» **Data extract**:
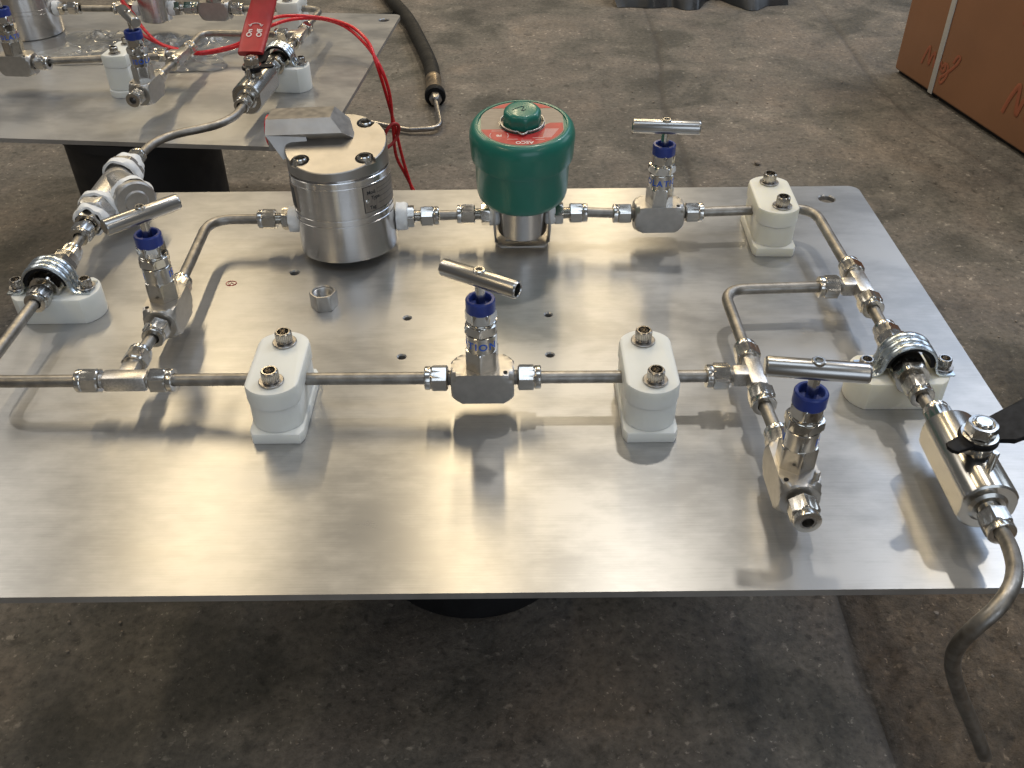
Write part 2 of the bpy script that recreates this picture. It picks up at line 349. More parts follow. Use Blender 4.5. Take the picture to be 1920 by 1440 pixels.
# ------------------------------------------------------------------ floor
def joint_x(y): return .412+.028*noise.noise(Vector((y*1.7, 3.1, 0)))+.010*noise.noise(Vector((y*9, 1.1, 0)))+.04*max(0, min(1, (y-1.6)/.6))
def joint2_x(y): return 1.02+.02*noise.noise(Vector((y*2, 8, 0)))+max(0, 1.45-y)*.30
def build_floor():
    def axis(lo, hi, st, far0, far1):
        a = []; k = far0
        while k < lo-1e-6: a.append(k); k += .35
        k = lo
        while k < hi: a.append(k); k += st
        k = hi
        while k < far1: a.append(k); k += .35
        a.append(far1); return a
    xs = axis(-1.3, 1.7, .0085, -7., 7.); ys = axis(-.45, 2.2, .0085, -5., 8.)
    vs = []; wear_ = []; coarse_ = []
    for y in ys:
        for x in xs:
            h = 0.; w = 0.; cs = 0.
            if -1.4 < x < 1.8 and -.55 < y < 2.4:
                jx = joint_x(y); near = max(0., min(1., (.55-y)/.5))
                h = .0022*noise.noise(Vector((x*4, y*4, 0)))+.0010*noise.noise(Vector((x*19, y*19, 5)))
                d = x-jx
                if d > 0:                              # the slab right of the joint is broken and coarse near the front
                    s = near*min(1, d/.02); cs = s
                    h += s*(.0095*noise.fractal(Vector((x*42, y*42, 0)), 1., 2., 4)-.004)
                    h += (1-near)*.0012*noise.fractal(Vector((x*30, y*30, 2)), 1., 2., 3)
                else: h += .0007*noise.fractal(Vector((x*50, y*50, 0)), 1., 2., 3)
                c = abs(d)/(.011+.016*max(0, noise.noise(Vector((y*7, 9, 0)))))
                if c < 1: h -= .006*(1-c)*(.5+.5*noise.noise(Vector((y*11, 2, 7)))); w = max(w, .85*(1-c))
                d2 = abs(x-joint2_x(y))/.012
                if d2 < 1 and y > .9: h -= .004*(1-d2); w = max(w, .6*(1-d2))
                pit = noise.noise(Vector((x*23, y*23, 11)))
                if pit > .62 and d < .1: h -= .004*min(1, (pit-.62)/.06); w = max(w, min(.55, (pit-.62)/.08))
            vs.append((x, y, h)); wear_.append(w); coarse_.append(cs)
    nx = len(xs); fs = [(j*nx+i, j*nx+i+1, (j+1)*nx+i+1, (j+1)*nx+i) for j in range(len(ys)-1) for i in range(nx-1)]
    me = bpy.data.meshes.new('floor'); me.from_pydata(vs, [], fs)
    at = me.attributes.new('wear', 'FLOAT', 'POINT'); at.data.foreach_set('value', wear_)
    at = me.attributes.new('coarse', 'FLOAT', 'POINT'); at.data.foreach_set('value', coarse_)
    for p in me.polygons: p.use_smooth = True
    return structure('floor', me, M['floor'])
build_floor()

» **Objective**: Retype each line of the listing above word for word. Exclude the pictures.

» **Solved problem**:
Write part 2 of the bpy script that recreates this picture. It picks up at line 349. More parts follow. Use Blender 4.5. Take the picture to be 1920 by 1440 pixels.
# ------------------------------------------------------------------ floor
def joint_x(y): return .412+.028*noise.noise(Vector((y*1.7, 3.1, 0)))+.010*noise.noise(Vector((y*9, 1.1, 0)))+.04*max(0, min(1, (y-1.6)/.6))
def joint2_x(y): return 1.02+.02*noise.noise(Vector((y*2, 8, 0)))+max(0, 1.45-y)*.30
def build_floor():
    def axis(lo, hi, st, far0, far1):
        a = []; k = far0
        while k < lo-1e-6: a.append(k); k += .35
        k = lo
        while k < hi: a.append(k); k += st
        k = hi
        while k < far1: a.append(k); k += .35
        a.append(far1); return a
    xs = axis(-1.3, 1.7, .0085, -7., 7.); ys = axis(-.45, 2.2, .0085, -5., 8.)
    vs = []; wear_ = []; coarse_ = []
    for y in ys:
        for x in xs:
            h = 0.; w = 0.; cs = 0.
            if -1.4 < x < 1.8 and -.55 < y < 2.4:
                jx = joint_x(y); near = max(0., min(1., (.55-y)/.5))
                h = .0022*noise.noise(Vector((x*4, y*4, 0)))+.0010*noise.noise(Vector((x*19, y*19, 5)))
                d = x-jx
                if d > 0:                              # the slab right of the joint is broken and coarse near the front
                    s = near*min(1, d/.02); cs = s
                    h += s*(.0095*noise.fractal(Vector((x*42, y*42, 0)), 1., 2., 4)-.004)
                    h += (1-near)*.0012*noise.fractal(Vector((x*30, y*30, 2)), 1., 2., 3)
                else: h += .0007*noise.fractal(Vector((x*50, y*50, 0)), 1., 2., 3)
                c = abs(d)/(.011+.016*max(0, noise.noise(Vector((y*7, 9, 0)))))
                if c < 1: h -= .006*(1-c)*(.5+.5*noise.noise(Vector((y*11, 2, 7)))); w = max(w, .85*(1-c))
                d2 = abs(x-joint2_x(y))/.012
                if d2 < 1 and y > .9: h -= .004*(1-d2); w = max(w, .6*(1-d2))
                pit = noise.noise(Vector((x*23, y*23, 11)))
                if pit > .62 and d < .1: h -= .004*min(1, (pit-.62)/.06); w = max(w, min(.55, (pit-.62)/.08))
            vs.append((x, y, h)); wear_.append(w); coarse_.append(cs)
    nx = len(xs); fs = [(j*nx+i, j*nx+i+1, (j+1)*nx+i+1, (j+1)*nx+i) for j in range(len(ys)-1) for i in range(nx-1)]
    me = bpy.data.meshes.new('floor'); me.from_pydata(vs, [], fs)
    at = me.attributes.new('wear', 'FLOAT', 'POINT'); at.data.foreach_set('value', wear_)
    at = me.attributes.new('coarse', 'FLOAT', 'POINT'); at.data.foreach_set('value', coarse_)
    for p in me.polygons: p.use_smooth = True
    return structure('floor', me, M['floor'])
build_floor()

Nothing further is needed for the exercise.